We fight for independent working-class defence of the besieged Aboriginal people. This class-struggle perspective is no pipe-dream. There are powerful, albeit far too few, examples of such struggles against White Australia capitalism. The famous 1966 Gurindji Aboriginal stockmen’s strike at Wave Hill in the Northern Territory, which followed the land claim by the Yolngu people, got significant backing and material support from unions. During this struggle Aboriginal leaders from the Northern Territory were warmly welcomed by construction workers on many building sites in New South Wales.

Today Aborigines, immigrants, leftist protesters and unionists are targeted by increased state repression. It is the working class with their hands on the levers of production who can, by withdrawing their labour, bring the capitalist profit system to a grinding halt. Based on our communist program, we fight to unite the social power of the proletariat at the head of all the oppressed to beat back the attacks by the bosses and their machinery of repression. The proletariat can only free itself from capitalist slavery when it fights for all the oppressed and exploited under capitalism.

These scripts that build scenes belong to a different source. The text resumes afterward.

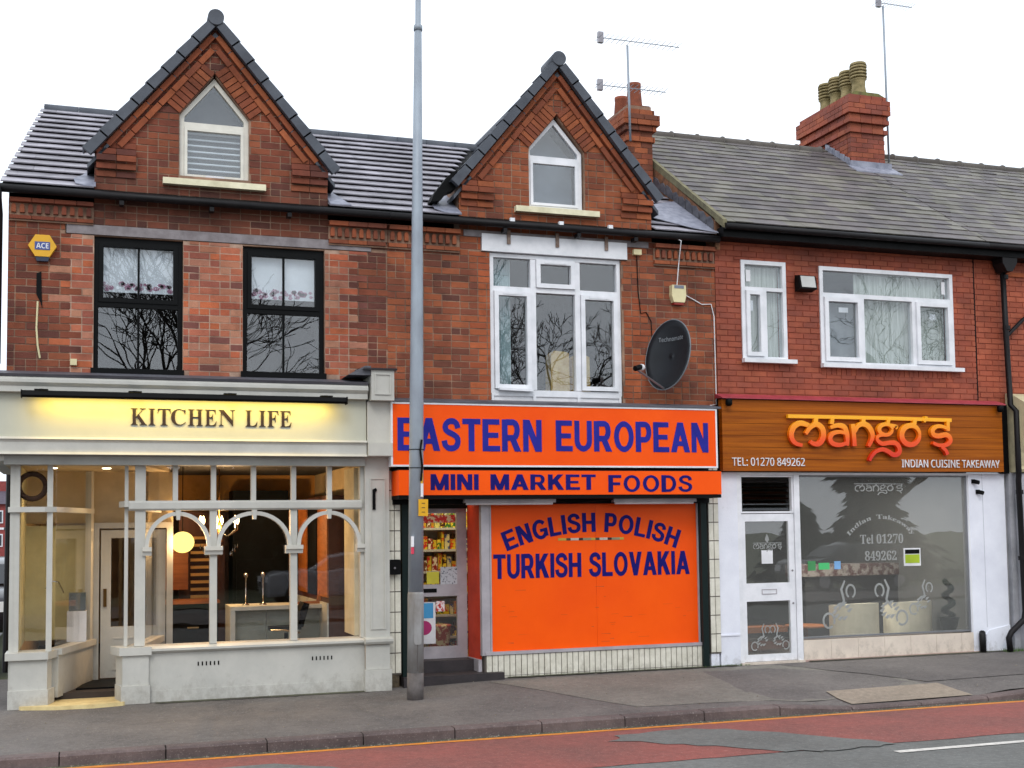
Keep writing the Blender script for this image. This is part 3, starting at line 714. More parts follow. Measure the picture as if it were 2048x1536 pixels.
# ---- gable windows
def gable_window(t, cx, hw, z0, zs, za, fm, sm, y=.06, blind=None, label=None, zt=None):
    f = MB(); tt = .055
    out = [(cx - hw, z0), (cx + hw, z0), (cx + hw, zs), (cx, za), (cx - hw, zs)]
    k = tt * 1.0; inn = [(cx - hw + k, z0 + k), (cx + hw - k, z0 + k), (cx + hw - k, zs - .012), (cx, za - k * 1.45), (cx - hw + k, zs - .012)]
    for i in range(5):
        j = (i + 1) % 5; f.xz([out[i], out[j], inn[j], inn[i]], y, y + .07)
    w = f.build('gable_window', fm, t)
    if label: w['label'] = label
    B('transom', fm, w, cx - hw + k, cx + hw - k, y - .006, y + .06, zt - .035, zt + .025)
    MB().xz([(cx - hw + k, zt + .02), (cx + hw - k, zt + .02), (cx + hw - k, zs - .01), (cx, za - k * 1.5), (cx - hw + k, zs - .01)], y + .03, y + .036).build('pane', GU, w)
    ring(w, 'sash', fm, cx - hw + k + .002, cx + hw - k - .002, z0 + k + .002, zt - .037, y - .012, .035, .05)
    pane(w, GU, cx - hw + k + .03, cx + hw - k - .03, z0 + k + .03, zt - .06, y + .015)
    B('sill', sm, w, cx - hw - .19, cx + hw + .19, -.09, y, z0 - .075, z0 - .002)
    bx = MB().xz([(cx - hw, z0), (cx + hw, z0), (cx + hw, zs), (cx, za), (cx - hw, zs)], y + .35, y + .4).build('room_wall', blind or GREYW, w)
    return w
gw = gable_window(KL, GX1, .40, 6.01, 6.80, 7.28, CFRAME, CREAM, label='cream framed pointed gable window with white slats', zt=6.70)
for i in range(8): B('blind_slat', BLIND, gw, GX1 - .3, GX1 + .31, .14, .17, 6.11 + i * .072, 6.126 + i * .072)
B('room_wall', GREYW, gw, GX1 - .33, GX1 + .33, .2, .21, 6.05, 6.66)

# ---- EE wall
ew = Wall(BRICK); mo = MB()
B('window_handle', PAPER, gw, GX1 - .1, GX1 + .12, .035, .05, 6.075, 6.095)
EH = (4.745, 6.555, 3.5, 5.39)
def ecol(x, z):
    if z > 5.66: return GOR() if random.random() < .6 else EEC()
    if 6.95 > x > 6.6 and z < 5.1 and random.random() < .5: return EEO()
    if 4.55 < x < 4.75: return EEO()
    if 3.9 < x < 4.4 and random.random() < .35: return KLD()
    return EEC()
ew.fill(mo, lambda z: (3.42, 7.93), [EH, (4.63, 6.64, 5.39, 5.63)], 3.40, 5.66, ecol, pal='mix')
GX2, GA2, GS2 = 5.675, 7.93, 6.30
ew.fill(mo, gbase(GX2, 1.33, GS2, GA2), [ghole(GX2, .385, 5.97, 6.78, 7.24)], 5.66, GA2, ecol, pal='mix')
gable_dress(ew, GX2, 1.33, GS2, GA2, GOR, whw=.385, wzs=6.78, wza=7.24)
for a, b in ((4.36, 4.80), (6.56, 7.0)): kneeler(EE, a, b, 5.96, GOR, ew)
em = mo.build('wall', MORT, EE); ew.finish(EE, em)
gw = gable_window(EE, GX2 - .02, .385, 6.0, 6.78, 7.22, WHITE, CREAM, label='white framed pointed gable window with pale blind', zt=6.68, blind=mat('pale_blue_blind', (150, 160, 172), .8))
# white board over the upstairs window with three hanging iron straps
bd = B('head_board', WHITE, EE, 4.635, 6.635, -.03, .2, 5.40, 5.62)
B('weathered_timber', LINT, EE, 4.4, 6.95, -.02, .0, 5.575, 5.655)
for xx in (4.99, 5.65, 6.335):
    B('gutter_strap', mat('rusty_strap', (150, 130, 118), .7, rgb2=(96, 70, 56), scale=20), EE, xx - .022, xx + .022, -.05, -.032, 5.50, 5.68)
    B('gutter_strap', WHITE, EE, xx - .03, xx + .03, -.2, -.15, 5.755, 5.80)
# three light casement window
ww = ring(EE, 'window', WHITE, 4.75, 6.55, 3.6, 5.39, .03, .05, .09); ww['label'] = 'large white upstairs window of six lights'
xa, xb = 5.335, 5.945
zt = 4.94
for q in (xa, xb): B('mullion', WHITE, ww, q - .035, q + .035, .028, .12, 3.655, 5.335)
for a, b in ((4.8, xa - .036), (xa + .036, xb - .036), (xb + .036, 6.5)): B('transom', WHITE, ww, a, b, .03, .12, zt - .03, zt + .03)
for a, b in ((4.8, xa - .036), (xb + .036, 6.5)):
    pane(ww, GU, a, b, zt + .03, 5.34, .08)
    ring(ww, 'casement', WHITE, a + .004, b - .004, 3.66, zt - .035, .0, .055, .08); pane(ww, GU, a + .05, b - .05, 3.71, zt - .085, .05)
    B('trickle_vent', WHITE, ww, a + .12, b - .12, -.006, .002, zt - .075, zt - .05)
ring(ww, 'casement', WHITE, xa + .04, xb - .04, zt + .034, 5.335, .0, .055, .08); pane(ww, GU, xa + .09, xb - .09, zt + .085, 5.285, .05)
B('trickle_vent', WHITE, ww, xa + .15, xb - .15, -.006, .002, 5.29, 5.31)
pane(ww, GU, xa + .036, xb - .036, 3.65, zt - .03, .08)
MB().xz([(4.84, 3.64), (4.89, 3.635), (5.29, 3.625), (5.30, 3.66), (4.84, 3.665)], -.05, .0).build('open_casement_edge', WHITE, ww)
lp = ring(ww, 'lower_panel', WHITE, 4.76, 6.54, 3.45, 3.6, .03, .03, .06); B('panel_board', WHITE, ww, 4.79, 6.51, .05, .07, 3.46, 3.59)
for q in (xa, xb): B('panel_rail', WHITE, ww, q - .02, q + .02, .026, .05, 3.48, 3.6)
# curtain and cream boxes in the room behind
cu_ = MB(); n = 40
for i in range(n):
    x0, x1 = 4.84 + .26 * i / n, 4.84 + .26 * (i + 1) / n
    y0, y1 = .24 + .02 * math.sin(i * 1.3), .24 + .02 * math.sin((i + 1) * 1.3)
    cu_.face_solid([(x0, y0, 3.62), (x1, y1, 3.62), (x1, y1, 5.36), (x0, y0, 5.36)], [(x0, y0 + .005, 3.62), (x1, y1 + .005, 3.62), (x1, y1 + .005, 5.36), (x0, y0 + .005, 5.36)])
tag(cu_.build('curtain', mat('pale_blue_curtain', (196, 216, 218), .85)), 'pale blue curtain hanging in the left light of the large white upstairs window', 'curtain')
BOXC = mat('straw_box', (216, 190, 130), .8, rgb2=(190, 150, 80), scale=14)
for i, (a, b, hh) in enumerate(((5.66, 5.93, 4.18), (5.97, 6.22, 4.14))):
    tag(MB().xz([(a, 3.62), (b, 3.62), (b - .01, hh), (b - .05, hh + .02), (a + .06, hh + .03), (a + .01, hh - .02)], .3, .5).build('storage_box', BOXC), ('straw coloured box behind the middle light of the large white window', 'paler straw box behind the right light of the large white window')[i], 'box', 'boxes on the upstairs window ledge')

# ---- roofs. one slope: z = ze + (y - ye) * s
def roof_tiles(t, part, name, m, regions, ye, ze, s, gauge, wid, thick, cols, lap=.05, maxn=300, rag=.0):
    """regions: row index -> list of (xa, xb); builds single tile objects, then the rest as one mesh"""
    cosr = 1 / math.hypot(1, s); sinr = s * cosr; rest = MB(); cache = {}; cnt = 0
    for r, ivs in regions:
        d0 = r * gauge; y0, z0 = ye + d0 * cosr, ze + d0 * sinr
        for xa, xb in ivs:
            off = (r % 2) * wid / 2; x = math.floor((xa + off) / wid) * wid - off
            while x < xb:
                a, b = max(x, xa) + .002, min(x + wid, xb) - .002; x += wid
                if b - a < .03: continue
                dz = random.uniform(-rag, rag); dl = random.uniform(-rag * 2, rag * 2)
                key = (round(b - a, 2), random.randint(0, 2)); w = key[0]
                lift = thick * 1.12 + dz
                L = gauge + lap
                q = lambda u, v: (u * cosr - v * sinr, u * sinr + v * cosr)   # along slope, normal
                P = [q(dl, lift), q(dl, lift - min(thick, .014)), q(L, -.002), q(L, thick * .2)]
                c = random.choice(cols)
                if cnt < maxn:
                    if key not in cache:
                        cache[key] = MB().face_solid([(-w / 2, yy, zz) for yy, zz in P], [(w / 2, yy, zz) for yy, zz in P]).mesh(name, m)
                    o = bpy.data.objects.new(name, cache[key]); o.location = ((a + b) / 2, y0, z0); o.color = (*c, 1)
                    COL.objects.link(o); attach(o, part); cnt += 1
                else:
                    rest.face_solid([(a, y0 + yy, z0 + zz) for yy, zz in P], [(b, y0 + yy, z0 + zz) for yy, zz in P], c)
    if rest.v:
        o = rest.build(name + '_field', m, t); o['kind'] = 'stuff'
RS = .6; YE, ZE = -.12, 5.77
def slope_deck(t, x0, x1, ye, ze, s, yr, m, hip=0):
    b = MB(); zr_ = ze + (yr - ye) * s
    b.face_solid([(x0, ye, ze), (x1, ye, ze), (x1, yr, zr_), (x0 + hip, yr, zr_)], [(x0, ye, ze - .06), (x1, ye, ze - .06), (x1, yr, zr_ - .06), (x0 + hip, yr, zr_ - .06)])
    b.face_solid([(x0 + hip, yr, zr_), (x1, yr, zr_), (x1, yr + 4, ze), (x0 + hip, yr + 4, ze)], [(x0 + hip, yr, zr_ - .06), (x1, yr, zr_ - .06), (x1, yr + 4, ze - .06), (x0 + hip, yr + 4, ze - .06)])
    return b.build('roof', m, t)
YR = 3.2; GA = .272; NR = int((YR - YE) * math.hypot(1, RS) / GA) + 1
kr = slope_deck(KL, -.98, 3.42, YE, ZE - .02, RS, YR, BLACK, hip=.32)
er = slope_deck(EE, 3.42, 7.9, YE, ZE - .02, RS, YR, BLACK)
TC = [tuple(v * k for v in (1, 1, 1.02)) for k in (.88, .96, 1.04, 1.14)]
def reg(x0f, x1f, n=NR): return [(r, [(x0f(r), x1f(r))]) for r in range(n)]
gslope1 = 1.34 / (GA1 - GS1)
def zrow(r): return ZE + r * GA * RS / math.hypot(1, RS)
def gcut(cx, hw, zs, za, r): z = zrow(r); return hw if z < zs else max(0, hw * (za - z) / (za - zs))
roof_tiles(KL, kr, 'roof_tile', TILE, [(r, [(-.98 + .32 * r / NR, GX1 - gcut(GX1, 1.34, GS1, GA1, r)), (GX1 + gcut(GX1, 1.34, GS1, GA1, r), 3.42)]) for r in range(NR)], YE, ZE, RS, GA, .33, .045, TC)
roof_tiles(EE, er, 'roof_tile', TILE, [(r, [(3.42, GX2 - gcut(GX2, 1.33, GS2, GA2, r)), (GX2 + gcut(GX2, 1.33, GS2, GA2, r), 7.9)]) for r in range(NR)], YE, ZE, RS, GA, .33, .045, TC)
zR = ZE + (YR - YE) * RS
def ridge(t, part, x0, x1, y, z, m, seg=.45, r=.11, name='ridge_tile', flare=0):
    x = x0
    while x < x1:
        e = min(x + seg, x1); b = MB(); b.tube([(x + .004, y, z - .05), (e - .03, y, z - .05), (e - .028, y, z - .05), (e, y, z - .05)], r, 12, True, [r, r, r + flare, r + flare]); b.build(name, m, part, smooth=True); x = e
ridge(KL, kr, -.66, 3.42, YR, zR + .03, VERGE, r=.09); ridge(EE, er, 3.42, 7.4, YR, zR + .03, VERGE, r=.09)
B('verge_board', BLACK, kr, -.99, -.975, -.1, .0, 5.70, 5.76)
def attach_z(o): o.location.z += .16
def gable_roof(t, cx, hw, zs, za, ylen, ov=.08):
    """steep cross gable: slabs, interlocking verge caps, round ridge end"""
    sl = (za - zs) / hw; L = math.hypot(hw + ov, (hw + ov) * sl); top = za + .03
    d = MB()
    for sg in (-1, 1):
        x1 = cx + sg * (hw + ov); z1 = top - (hw + ov) * sl
        d.face_solid([(cx, -.06, top), (x1, -.06, z1), (x1, -.06, z1 - .05), (cx, -.06, top - .06)], [(cx, ylen, top), (x1, .9, z1), (x1, .9, z1 - .05), (cx, ylen, top - .06)])
    gr = d.build('gable_roof', VERGE, t)
    gr.location.z -= .16
    n = 8
    for sg in (-1, 1):
        ux, uz = sg * 1 / math.hypot(1, sl), -sl / math.hypot(1, sl); nx, nz = sg * sl / math.hypot(1, sl), 1 / math.hypot(1, sl)
        LL = L - .0
        for i in range(n):
            a, c = .1 + (LL - .1) * i / n, .1 + (LL - .1) * (i + 1) / n + .02
            lift0, lift1 = .036, .052
            P = []
            for s_, li in ((a, lift0), (c, lift1)):
                P.append((cx + ux * s_ + nx * li, top + uz * s_ + nz * li)); P.append((cx + ux * s_ - nx * .068, top + uz * s_ - nz * .068))
            q = MB().xz([P[0], P[2], P[3], P[1]], -.135, -.06)
            q.xz([P[0], P[2], (P[2][0] - nx * .02, P[2][1] - nz * .02), (P[0][0] - nx * .02, P[0][1] - nz * .02)], -.0599, .12)
            attach_z(q.build('verge_tile', VERGE, gr))
    c = MB().tube([(cx, -.15, top - .005), (cx, .3, top - .012)], .094, 20); attach_z(c.build('ridge_end_cap', VERGE, gr, smooth=True))
    ridge(t, gr, 0, 0, 0, 0, VERGE)
    MB().tube([(cx, .31, top + .01), (cx, ylen, top + .01)], .1, 12).build('ridge_tile', VERGE, gr, smooth=True)
    return gr
gable_roof(KL, GX1, 1.34, GS1, GA1, 3.4); gr2 = gable_roof(EE, GX2, 1.33, GS2, GA2, 3.4)
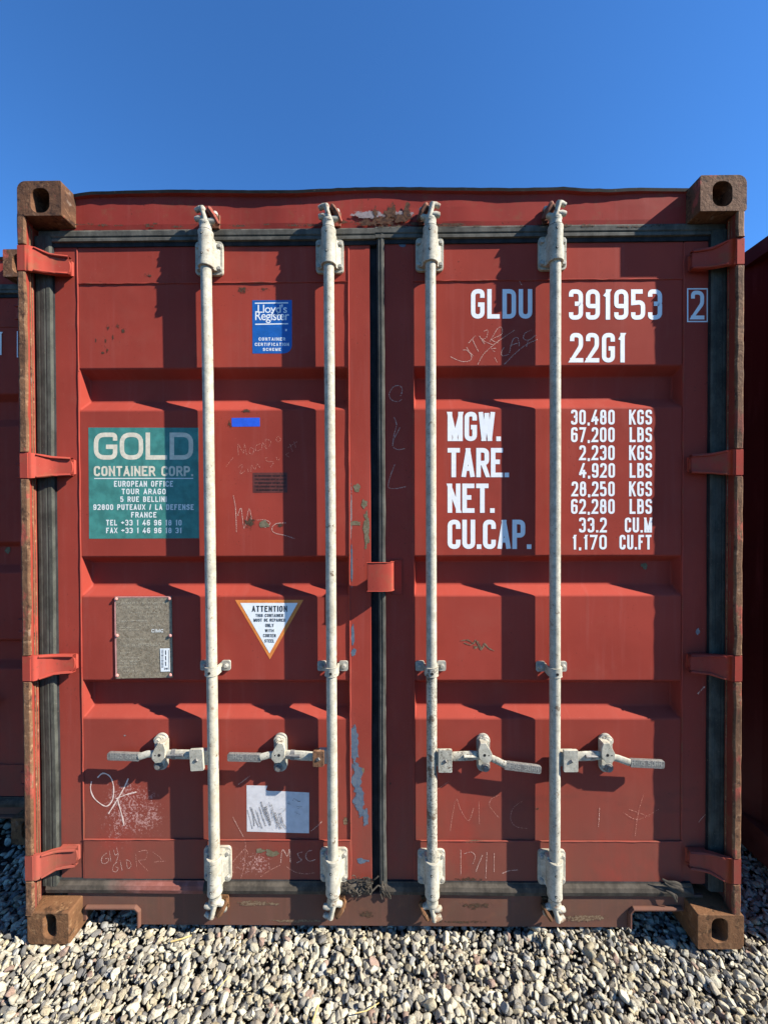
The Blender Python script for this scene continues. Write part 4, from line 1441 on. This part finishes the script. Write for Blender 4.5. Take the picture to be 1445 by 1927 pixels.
# ---- chalk marks and scratches, in the photograph's places
def chalk(parent, groups, label):
    first = True
    for i, (paths, w, y, mat) in enumerate(groups):
        todo = [curve(p) for p in paths]
        while todo:                                          # strokes that lie together make one scrawl
            grp = [todo.pop(0)]
            grew = True
            while grew:
                grew = False
                for p in list(todo):
                    if min((Vector(u) - Vector(v)).length for q in grp for u in q for v in p) < 40:
                        grp.append(p)
                        todo.remove(p)
                        grew = True
            mb = MB()
            for k, p in enumerate(grp):
                mb.stroke(p, w, y - .00003 * (k % 9) - .0003 * i, mat, jit=.35)
            o = mb.build('chalk_scrawl', parent, smooth=0)
            if first:
                o['label'] = label
                first = False


chalk(DL, [(scr(0, 1440, 1, [[(625, 110), (618, 160), (640, 220), (690, 265), (730, 278), (765, 240), (775, 180), (770, 120), (745, 72), (700, 55), (665, 85)],
                             [(875, 90), (840, 165), (790, 250), (740, 330)], [(930, 182), (860, 200), (790, 228)], [(800, 228), (820, 300), (835, 355), (845, 410)]]), 2.1, YC - .0002, 'chalk_bold')], 'chalked letters OK')
chalk(DL, [(scr(0, 1440, 1, [[(728, 597), (700, 620), (692, 655), (712, 670), (740, 652), (738, 632), (718, 636)], [(745, 580), (757, 655)], [(775, 575), (785, 610), (803, 600)], [(795, 563), (806, 612), (788, 665)],
                             [(800, 658), (775, 680), (768, 715), (790, 725), (806, 700), (788, 692)], [(818, 640), (832, 715)], [(860, 640), (870, 700), (892, 688), (886, 655), (858, 642)]]), 1.1, YB, 'chalk'),
           (scr(0, 1440, 1, [[(925, 600), (930, 690)], [(940, 590), (1000, 580), (990, 640), (945, 650), (1010, 720)], [(1040, 590), (1100, 640), (1050, 660), (1130, 650)]]), 1., YB, 'chalk_faint')], 'small scratched letters low on the left')
chalk(DL, [(scr(350, 1440, 1, [[(645, 665), (650, 600), (662, 575), (690, 620), (705, 570), (710, 660)], [(792, 590), (760, 600), (772, 630), (786, 645), (752, 664)], [(856, 578), (825, 590), (815, 625), (840, 652), (882, 640)]]), 1.5, YB, 'chalk'),
           (scr(350, 1440, 1, [[(685, 690), (740, 725), (810, 738), (880, 730)], [(505, 760), (570, 715), (640, 680)], [(290, 770), (300, 690), (360, 610), (405, 570), (425, 610)], [(320, 750), (325, 690)], [(375, 770), (400, 660), (405, 520), (395, 505)], [(440, 710), (490, 665), (520, 625)]]), 1.3, YB, 'chalk_faint'),
           (scr(350, 1440, 1, [[(320, 352), (355, 420), (393, 488)], [(358, 130), (400, 100), (438, 70)], [(850, 448), (885, 420), (925, 382)]]), 1.4, YC, 'chalk')], 'chalked letters MSC on the bottom rail')
chalk(DL, [(scr(380, 680, 1, [[(250, 640), (247, 563), (283, 622), (290, 560), (305, 638)], [(330, 585), (322, 620), (345, 630), (352, 598), (330, 585)], [(398, 560), (368, 575), (368, 608), (402, 600)], [(405, 600), (415, 555), (432, 590)], [(440, 600), (432, 532), (470, 545), (455, 580)], [(520, 508), (505, 530), (520, 548), (536, 530), (520, 508)],
                               [(245, 720), (278, 703), (260, 765), (292, 745)], [(310, 730), (318, 752)], [(335, 750), (340, 705), (362, 735), (375, 697), (395, 722)], [(455, 652), (430, 660), (448, 680), (488, 685), (468, 718)], [(507, 650), (515, 672), (532, 660)], [(592, 622), (570, 635), (592, 650)], [(598, 560), (616, 612)], [(580, 590), (650, 545)], [(625, 540), (640, 590)], [(165, 715), (215, 652)]]), .9, YC, 'chalk_faint')], 'faint scratched words under the blue tape')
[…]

As our Melbourne speaker concluded, we need a workers revolution to rip the power out of the hands of the capitalist rulers and establish a workers state which puts society’s resources at the disposal of the working people. This perspective requires a fight within the unions to break the working class from the nationalism and reliance on the capitalist state fostered by the union bureaucracy and the ALP, itself founded on defence of White Australia capitalism. It is in the process of this struggle against the program of Laborism within the workers movement that the multiracial revolutionary workers party, vital to liberating the exploited and oppressed, will be built.